BETWEEN WORK AND AFFECTIVITY: BREASTFEEDING AND CHILD REARING IN LA PLATA, CHARCAS (SIXTEENTH-EIGHTEENTH CENTURIES)

ENTRE EL TRABAJO Y EL VÍNCULO: LACTANCIA Y CRIANZA DE MENORES EN LA PLATA, CHARCAS (SIGLOS XVI-XVIII)

Paola Revilla Orías

This article offers an approach to the work of wetnurses in colonial Charcas between the sixteenth and eighteenth centuries, focusing in particular on documentation from the La Plata-Potosí regional axis. It reveals a local market characterized by a constant supply and demand for this service, and shows that the motivations behind the women’s labor—most of them Indigenous and Afro-descendant—lay along a fine line between coercion and personal will. The study also demonstrates that their work extended beyond breastfeeding, encompassing the broader upbringing of children in their care.
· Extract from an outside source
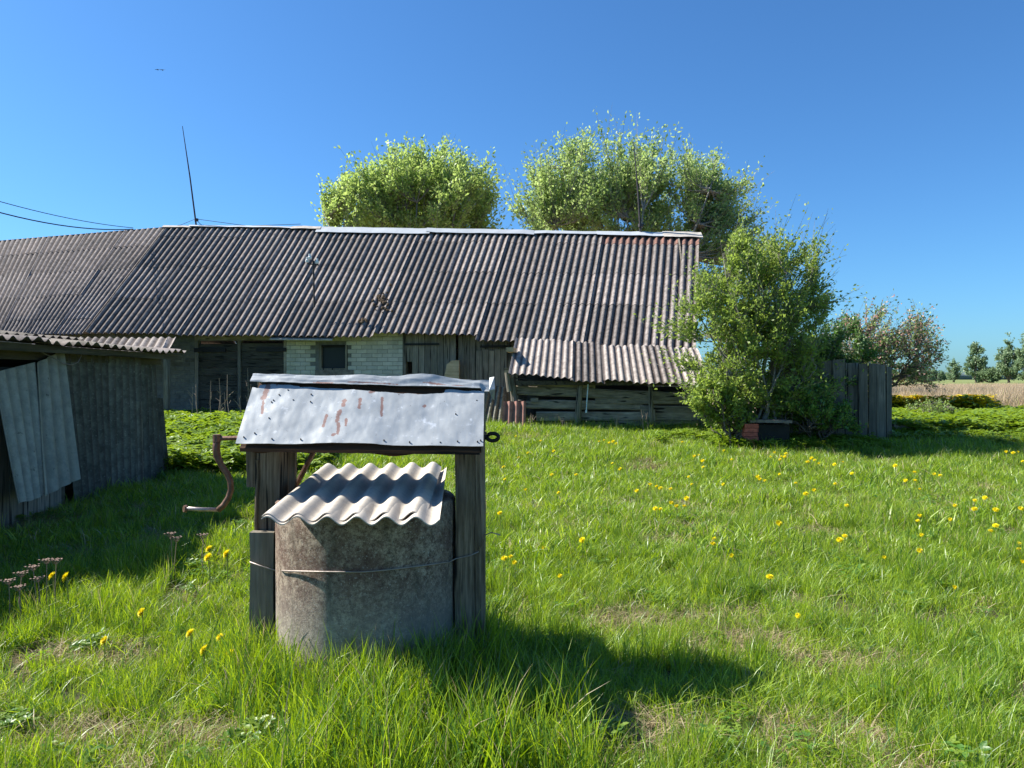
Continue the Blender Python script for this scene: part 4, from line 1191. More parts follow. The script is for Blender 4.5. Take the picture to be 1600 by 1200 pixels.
def make_tree(name, base, env, label, cat, leaf_mats, leaf, nleaf_twig, n_sec, n_twig, bark, trunk_r=.12, fork=.3, up=.5, seed=1, group=None, twig_len=.6, wind=(0, 0, 0), multi=1, leaf_w=.55, shell=.45, spike=0):
    rr = np.random.default_rng(seed)
    t = thing(name, base, label, cat, group)
    env = np.array(env, float)
    vol = env[:, 3] * env[:, 4] * env[:, 5]; pr = vol / vol.sum()
    def sample(n, inner=0.0):
        k = rr.choice(len(env), n, p=pr)
        d = rr.normal(0, 1, (n, 3)); d /= np.linalg.norm(d, axis=1)[:, None]
        r = (inner + (1 - inner) * rr.uniform(0, 1, n)) ** (1 / 2.6) * rr.uniform(.85, 1.12, n)
        return env[k, :3] + d * r[:, None] * env[k, 3:6]
    base = np.array(base, float)
    cen = (env[:, :3] * pr[:, None]).sum(0)
    top = env[:, 2].max()
    nodes = []; rad = []; ndir = []
    trunk = MB(); limbs = MB(); twigs = MB()
    fk = base + (cen - base) * fork
    for k in range(multi):
        b = base + np.array([rr.uniform(-.25, .25), rr.uniform(-.25, .25), 0]) * (multi > 1)
        f = fk + rr.normal(0, .25, 3) * (multi > 1)
        pts = [b + (f - b) * q + np.array([.04 * math.sin(q * 5 + k), .04 * math.cos(q * 4 + k), 0]) for q in np.linspace(0, 1, 6)]
        trunk.tube(pts, [trunk_r * (1.25 - .5 * q) / (1 if multi == 1 else 1.6) for q in np.linspace(0, 1, 6)], 8)
        nodes += pts[3:]; rad += [trunk_r * .6] * len(pts[3:])
    # main limbs
    nl = 7 + 2 * multi
    tips = sample(nl, .35)
    for tp in tips:
        s0 = nodes[rr.integers(0, min(len(nodes), 3 * multi))]
        midp = s0 + (tp - s0) * .45 + np.array([0, 0, -up * .15 * np.linalg.norm(tp - s0)]) + rr.normal(0, .08, 3)
        pts = []
        for q in np.linspace(0, 1, 9):
            p = (1 - q) ** 2 * s0 + 2 * q * (1 - q) * midp + q * q * tp
            pts.append(p + rr.normal(0, .025, 3))
        r_ = [trunk_r * .55 * (1 - .85 * q) + .006 for q in np.linspace(0, 1, 9)]
        limbs.tube(pts, r_, 6)
        nodes += pts[2:]; rad += r_[2:]
    NA = np.array(nodes)
    # secondary branches
    sec_nodes = []; sec_dir = []
    for tp in sample(n_sec, .2):
        d = np.linalg.norm(NA - tp, axis=1) + .9 * np.maximum(0, NA[:, 2] - tp[2] + .2)
        s0 = NA[d.argmin()]
        v_ = tp - s0; L = np.linalg.norm(v_)
        midp = s0 + v_ * .5 + np.array([0, 0, -up * .18 * L])
        pts = [(1 - q) ** 2 * s0 + 2 * q * (1 - q) * midp + q * q * tp + rr.normal(0, .012, 3) for q in np.linspace(0, 1, 6)]
        limbs.tube(pts, [max(.006, trunk_r * .17 * (1 - .8 * q)) for q in np.linspace(0, 1, 6)], 4, cap=False)
        sec_nodes += pts[2:]; dd_ = (pts[-1] - pts[2]) / (np.linalg.norm(pts[-1] - pts[2]) + 1e-9); sec_dir += [dd_] * len(pts[2:])
    SA = np.array(sec_nodes)
    # twigs with leaves
    LC_, LA_ = [], []
    pick = rr.integers(0, len(SA), n_twig); stt = SA[pick]; sdr = np.array(sec_dir)[pick]
    for k in range(n_twig):
        s0 = stt[k]
        out = s0 - cen; out /= np.linalg.norm(out) + 1e-9
        d = out * .2 + sdr[k] * .95 + rr.normal(0, .38, 3) + np.array([0, 0, up * .8]) + np.array(wind) * .8; d /= np.linalg.norm(d)
        L = twig_len * rr.uniform(.5, 1.25) * (1 + spike * (rr.random() < .12))
        e = s0 + d * L + np.array([0, 0, .12 * L * up])
        m_ = s0 + d * L * .5 + rr.normal(0, .03 * L, 3)
        twigs.tube([s0, m_, e], [max(.004, trunk_r * .05), max(.003, trunk_r * .035), .002], 3, cap=False)
        q = rr.uniform(.1, 1.0, nleaf_twig)[:, None]
        LC_.append(s0 + (e - s0) * q + rr.normal(0, .035 * L + leaf * .25, (nleaf_twig, 3)))
        LA_.append(np.repeat((d * .9)[None], nleaf_twig, 0))
    trunk.build('trunk', bark, t, smooth=True); limbs.build('limbs', bark, t, smooth=True)
    tw = twigs.build('twigs', bark, t); tag(tw, kind='stuff')
    C_ = np.concatenate(LC_); A_ = np.concatenate(LA_)
    C_ = C_
    ok = C_[:, 2] > base[2] + .08
    C_, A_ = C_[ok], A_[ok]
    V_, F_ = leaf_cloud(C_, A_, leaf, rr, wid=leaf_w)
    mi = rr.integers(0, len(leaf_mats), len(F_))
    cr = np_obj('crown', V_, F_, leaf_mats, t, mi)
    tag(cr, kind='stuff')
    return t
def E(px, py, D, wpx, hpx, dep):
    c = P(px, py, D); return (c.x, c.y, c.z, wpx / F * D, dep, hpx / F * D)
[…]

Within a context regulated by particular social codes, the study highlights not only the persistence of this practice despite prescriptive discourses on motherhood, but also the intimate bonds that could develop between minors and wetnurses, even amid fears and prevailing prejudices toward working women from certain backgrounds. The approach links the history of labor with that of affectivity, both marked by the violence of slavery and by entrenched notions of difference based on the origin, sex, legal status, and age of the people involved.